En su
sentido literal no debería resultar extraño que quienes agitan la rechinante
etiqueta que nos ocupa profesen las más fanatizadas y viejunas justificaciones
de la opresión que los biempensantes han logrado tunear bajo el lijado código
de la ideología de género. Solamente unas fatuas
seculares pueden sostener, sin la más mínima vergüenza autocontradictoria y en
nombre de grandes vocablos usados como adoquines, la sumisión absoluta y la
obediencia enfurecida al ídolo que quiere usurpar la gloriosa majestad de la
Palabra hecha carne.

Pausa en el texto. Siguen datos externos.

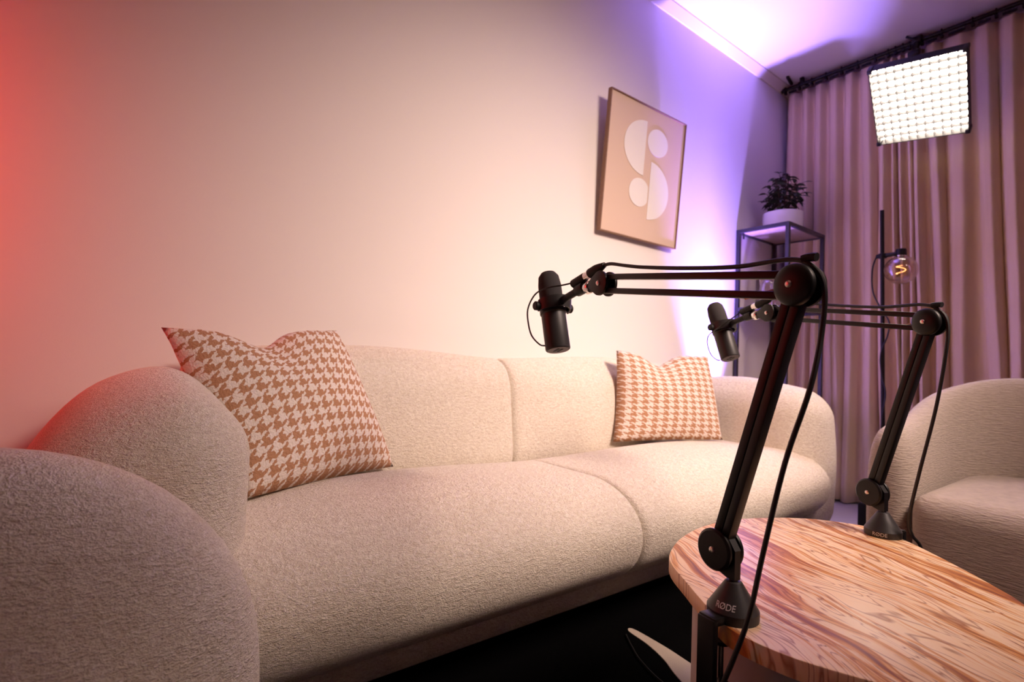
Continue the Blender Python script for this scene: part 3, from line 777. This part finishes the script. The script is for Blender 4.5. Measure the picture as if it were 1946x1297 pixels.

Como demonios rabiosos, no pueden soportar sin aullar la
inmarcesible enseñanza de que sólo la filiación divina garantiza la autoridad
de la ley. A gritos exigen grabar a sangre y fuego -¡silencio, silencio!- en la
piedra de todos los corazones la sanción de sus vicios. Entre regurgitaciones
farfullan la más odiosa consecuencia de la apostasía: llamar paz a la violencia
y amor a las pasiones más desenfrenadas. Cualquier réplica que les contraríe es
de inmediato censurada, perseguida y descuartizada. Celebrar la muerte del
Justo por sus pecados es una ofensa imperdonable, mientras reducir a escombros
la verdad de la persona se vitorea con frenético entusiasmo. Han clavado la
Verdad en una Cruz y no soportan su Luz.